### Source data ###

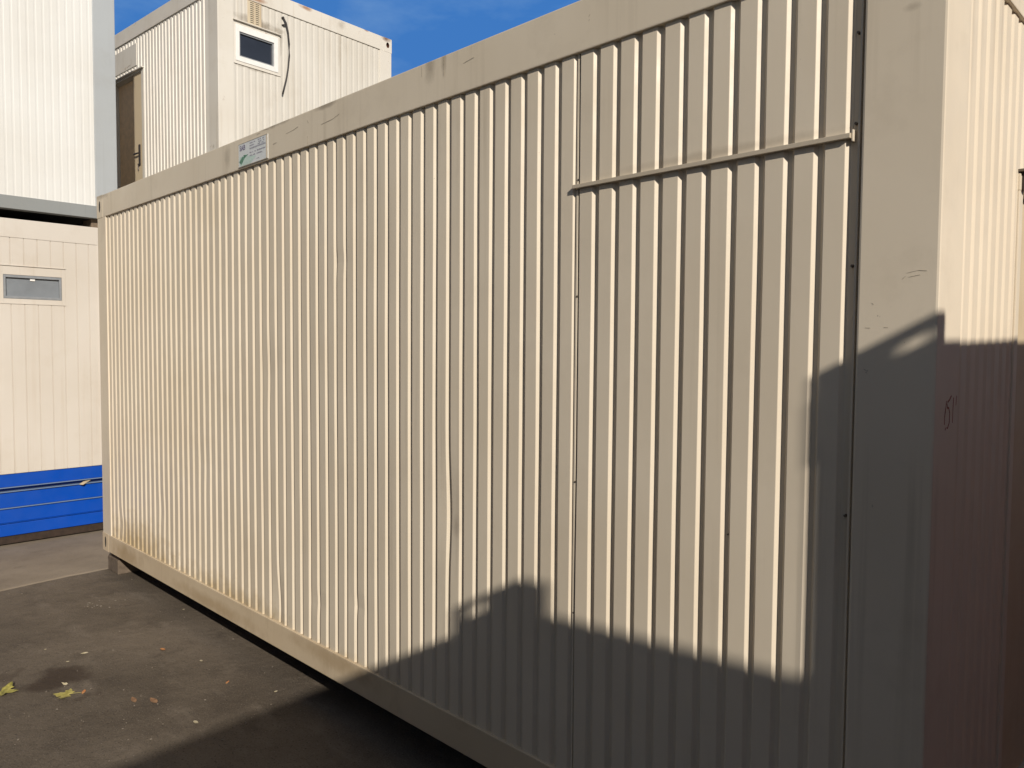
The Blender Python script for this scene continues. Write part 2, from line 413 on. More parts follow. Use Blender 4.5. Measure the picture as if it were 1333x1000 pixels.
# infill panel: vertical trim, horizontal ledge, screws
bm = bmesh.new(); box(bm, (G0+56*PIT+.0135, .0035, .13), (G0+56*PIT+.0215, .016, H0-.165), .001); obj('trim_bar', bm, M_MAINF, main)
led = boxes('ledge_bar', [((4.922, -.014, 2.184), (5.850, .004, 2.197))], M_LEDGE, main, .0015)
bm = bmesh.new(); box(bm, (5.8505, -.006, 2.176), (5.8560, .011, 2.206), .002); obj('ledge_bracket', bm, M_MAINF, main)
def screw(x, z, y=.004, parent=main, rad=.0055):
    bm = bmesh.new()
    bmesh.ops.create_cone(bm, cap_ends=True, segments=6, radius1=rad, radius2=rad*.8, depth=.012, matrix=Matrix.Translation((x, y, z)) @ Matrix.Rotation(math.pi/2, 4, 'X'))
    obj('screw', bm, M_SCREW, parent)
for x, z in ((4.935, 2.215), (4.935, 1.82), (4.935, 1.18), (4.935, .72), (5.857, 2.222), (5.857, 1.86), (5.857, 1.21), (5.857, 2.45)): screw(x, z, .008, rad=.0045)
for x, z in ((4.375, 1.29), (5.276, 1.13), (5.52, 1.10)): screw(x, z, .0105, rad=.0035)
# other walls
ps = Prof(.19, PIT, .012, .012, .006, 0, 40)
doorE = (.80, 1.66)                                         # doorway in the near end wall
panel('wall_panel', [(.17, doorE[0]-.045, .128, H0-.16), (doorE[1]+.045, W0-.17, .128, H0-.16), (doorE[0]-.045, doorE[1]+.045, 2.19, H0-.16)],
      ps, face_map('E', L0, W0), M_MAIN, main, nz=20, warp=lambda s, z, k: (.001*mnoise.noise(Vector((k*2.1, z, 1))), .001*mnoise.noise(Vector((s*3, z, 4)))))
panel('wall_panel', [(.17, L0-.17, .128, H0-.16)], Prof(.20, PIT, .008, .0152, .0123, 0, 67), face_map('N', L0, W0), M_MAIN, main)
panel('wall_panel', [(.17, W0-.17, .128, H0-.16)], Prof(.19, PIT, .008, .0152, .0123, 0, 24), face_map('W', L0, W0), M_MAIN, main)
d0, d1 = doorE
dr = boxes('door', [((L0-.05, d0+.003, .145), (L0-.022, d1-.003, 2.13))], M_DOOR, main, .002)
boxes('door_frame', [((L0-.06, d0-.044, .138), (L0+.006, d0, 2.18)), ((L0-.06, d1, .138), (L0+.006, d1+.044, 2.18)), ((L0-.06, d0-.046, 2.136), (L0+.0075, d1+.046, 2.188))], M_MAIN, dr, .003)
bm = bmesh.new(); box(bm, (L0-.02, d0-.05, 2.192), (L0+.030, d1+.05, 2.200), .001); obj('drip_edge', bm, M_SCREW, dr)
bm = bmesh.new()
bmesh.ops.create_cone(bm, cap_ends=True, segments=12, radius1=.017, radius2=.017, depth=.05, matrix=Matrix.Translation((L0+.016, d0-.018, 2.165)))
obj('hinge', bm, M_HANDLE, dr)
bm = bmesh.new(); tube(bm, [(L0-.03, d1-.09, 1.05), (L0+.03, d1-.09, 1.05), (L0+.03, d1-.22, 1.05)], .009); obj('handle', bm, M_HANDLE, dr)

# information plate on the roof rail
px0, px1, pz0, pz1 = 2.446, 2.788, 2.644, 2.773
pl = boxes('info_plate', [((px0, -.0135, pz0), (px1, -.0105, pz1))], M_PLATE, main)
pw_, ph_ = px1-px0, pz1-pz0
def onplate(uu, vv, y=-.0142): return Vector((px0+uu*pw_, y, pz1-vv*ph_))
def flat(lst, mat, name, parent, y0=-.0144, y1=-.0136):
    bm = bmesh.new()
    for poly in lst:
        a = [bm.verts.new(onplate(p, q, y0)) for p, q in poly]; b = [bm.verts.new(onplate(p, q, y1)) for p, q in poly]
        n = len(a); bm.faces.new(a); bm.faces.new(b[::-1])
        for i in range(n): bm.faces.new((a[i], b[i], b[(i+1) % n], a[(i+1) % n]))
    return obj(name, bm, mat, parent)
def R(u0_, u1_, v0_, v1_): return [(u0_, v0_), (u1_, v0_), (u1_, v1_), (u0_, v1_)]
text_mesh('SAB', .040, lambda p: Vector((px0+.05*pw_+p.x, -.0141-p.z*.3, pz1-.30*ph_+p.y)), M_PURP, pl, 'lettering', xs=.98)
for v0_, h_, a, b, dens in ((.08, .05, .40, .58, .8), (.19, .05, .40, .55, .9), (.30, .065, .40, .93, .95), (.48, .055, .40, .93, .8), (.61, .05, .40, .86, .75), (.06, .05, .68, .89, .9), (.15, .05, .70, .89, .9), (.235, .04, .68, .88, .9), (.83, .03, .64, .72, 1)):
    x = a; dash = []
    while x < b:
        w = random.uniform(.012, .04)
        if random.random() < dens: dash.append(R(x, min(b, x+w), v0_+random.uniform(0, .012), v0_+h_))
        x += w+.009
    flat(dash, M_INK, 'print_line', pl)
flat([[(.04, .55), (.05, .96), (.42, .96), (.62, .72), (.28, .60)]], M_PLATEG, 'pale_print', pl, -.0139, -.0136)
flat([[(.03, .76), (.15, .56), (.24, .63), (.11, .90)], [(.18, .52), (.34, .55), (.25, .64), (.20, .61)]], M_GREEN, 'green_print', pl)
flat([R(.945, .99, .04, .96)], M_MAIN, 'bare_edge', pl)
flat([R(0, 1, 0, .012), R(0, 1, .975, 1), R(0, .006, .012, .975), R(.994, 1, .012, .975)], M_SCUFF, 'plate_border', pl, -.0147, -.0136)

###

== Goal of the exercise ==
Transcribe the full listing character for character. Pictures are excluded.

== Written reply ==
The Blender Python script for this scene continues. Write part 2, from line 413 on. More parts follow. Use Blender 4.5. Measure the picture as if it were 1333x1000 pixels.
# infill panel: vertical trim, horizontal ledge, screws
bm = bmesh.new(); box(bm, (G0+56*PIT+.0135, .0035, .13), (G0+56*PIT+.0215, .016, H0-.165), .001); obj('trim_bar', bm, M_MAINF, main)
led = boxes('ledge_bar', [((4.922, -.014, 2.184), (5.850, .004, 2.197))], M_LEDGE, main, .0015)
bm = bmesh.new(); box(bm, (5.8505, -.006, 2.176), (5.8560, .011, 2.206), .002); obj('ledge_bracket', bm, M_MAINF, main)
def screw(x, z, y=.004, parent=main, rad=.0055):
    bm = bmesh.new()
    bmesh.ops.create_cone(bm, cap_ends=True, segments=6, radius1=rad, radius2=rad*.8, depth=.012, matrix=Matrix.Translation((x, y, z)) @ Matrix.Rotation(math.pi/2, 4, 'X'))
    obj('screw', bm, M_SCREW, parent)
for x, z in ((4.935, 2.215), (4.935, 1.82), (4.935, 1.18), (4.935, .72), (5.857, 2.222), (5.857, 1.86), (5.857, 1.21), (5.857, 2.45)): screw(x, z, .008, rad=.0045)
for x, z in ((4.375, 1.29), (5.276, 1.13), (5.52, 1.10)): screw(x, z, .0105, rad=.0035)
# other walls
ps = Prof(.19, PIT, .012, .012, .006, 0, 40)
doorE = (.80, 1.66)                                         # doorway in the near end wall
panel('wall_panel', [(.17, doorE[0]-.045, .128, H0-.16), (doorE[1]+.045, W0-.17, .128, H0-.16), (doorE[0]-.045, doorE[1]+.045, 2.19, H0-.16)],
      ps, face_map('E', L0, W0), M_MAIN, main, nz=20, warp=lambda s, z, k: (.001*mnoise.noise(Vector((k*2.1, z, 1))), .001*mnoise.noise(Vector((s*3, z, 4)))))
panel('wall_panel', [(.17, L0-.17, .128, H0-.16)], Prof(.20, PIT, .008, .0152, .0123, 0, 67), face_map('N', L0, W0), M_MAIN, main)
panel('wall_panel', [(.17, W0-.17, .128, H0-.16)], Prof(.19, PIT, .008, .0152, .0123, 0, 24), face_map('W', L0, W0), M_MAIN, main)
d0, d1 = doorE
dr = boxes('door', [((L0-.05, d0+.003, .145), (L0-.022, d1-.003, 2.13))], M_DOOR, main, .002)
boxes('door_frame', [((L0-.06, d0-.044, .138), (L0+.006, d0, 2.18)), ((L0-.06, d1, .138), (L0+.006, d1+.044, 2.18)), ((L0-.06, d0-.046, 2.136), (L0+.0075, d1+.046, 2.188))], M_MAIN, dr, .003)
bm = bmesh.new(); box(bm, (L0-.02, d0-.05, 2.192), (L0+.030, d1+.05, 2.200), .001); obj('drip_edge', bm, M_SCREW, dr)
bm = bmesh.new()
bmesh.ops.create_cone(bm, cap_ends=True, segments=12, radius1=.017, radius2=.017, depth=.05, matrix=Matrix.Translation((L0+.016, d0-.018, 2.165)))
obj('hinge', bm, M_HANDLE, dr)
bm = bmesh.new(); tube(bm, [(L0-.03, d1-.09, 1.05), (L0+.03, d1-.09, 1.05), (L0+.03, d1-.22, 1.05)], .009); obj('handle', bm, M_HANDLE, dr)

# information plate on the roof rail
px0, px1, pz0, pz1 = 2.446, 2.788, 2.644, 2.773
pl = boxes('info_plate', [((px0, -.0135, pz0), (px1, -.0105, pz1))], M_PLATE, main)
pw_, ph_ = px1-px0, pz1-pz0
def onplate(uu, vv, y=-.0142): return Vector((px0+uu*pw_, y, pz1-vv*ph_))
def flat(lst, mat, name, parent, y0=-.0144, y1=-.0136):
    bm = bmesh.new()
    for poly in lst:
        a = [bm.verts.new(onplate(p, q, y0)) for p, q in poly]; b = [bm.verts.new(onplate(p, q, y1)) for p, q in poly]
        n = len(a); bm.faces.new(a); bm.faces.new(b[::-1])
        for i in range(n): bm.faces.new((a[i], b[i], b[(i+1) % n], a[(i+1) % n]))
    return obj(name, bm, mat, parent)
def R(u0_, u1_, v0_, v1_): return [(u0_, v0_), (u1_, v0_), (u1_, v1_), (u0_, v1_)]
text_mesh('SAB', .040, lambda p: Vector((px0+.05*pw_+p.x, -.0141-p.z*.3, pz1-.30*ph_+p.y)), M_PURP, pl, 'lettering', xs=.98)
for v0_, h_, a, b, dens in ((.08, .05, .40, .58, .8), (.19, .05, .40, .55, .9), (.30, .065, .40, .93, .95), (.48, .055, .40, .93, .8), (.61, .05, .40, .86, .75), (.06, .05, .68, .89, .9), (.15, .05, .70, .89, .9), (.235, .04, .68, .88, .9), (.83, .03, .64, .72, 1)):
    x = a; dash = []
    while x < b:
        w = random.uniform(.012, .04)
        if random.random() < dens: dash.append(R(x, min(b, x+w), v0_+random.uniform(0, .012), v0_+h_))
        x += w+.009
    flat(dash, M_INK, 'print_line', pl)
flat([[(.04, .55), (.05, .96), (.42, .96), (.62, .72), (.28, .60)]], M_PLATEG, 'pale_print', pl, -.0139, -.0136)
flat([[(.03, .76), (.15, .56), (.24, .63), (.11, .90)], [(.18, .52), (.34, .55), (.25, .64), (.20, .61)]], M_GREEN, 'green_print', pl)
flat([R(.945, .99, .04, .96)], M_MAIN, 'bare_edge', pl)
flat([R(0, 1, 0, .012), R(0, 1, .975, 1), R(0, .006, .012, .975), R(.994, 1, .012, .975)], M_SCUFF, 'plate_border', pl, -.0147, -.0136)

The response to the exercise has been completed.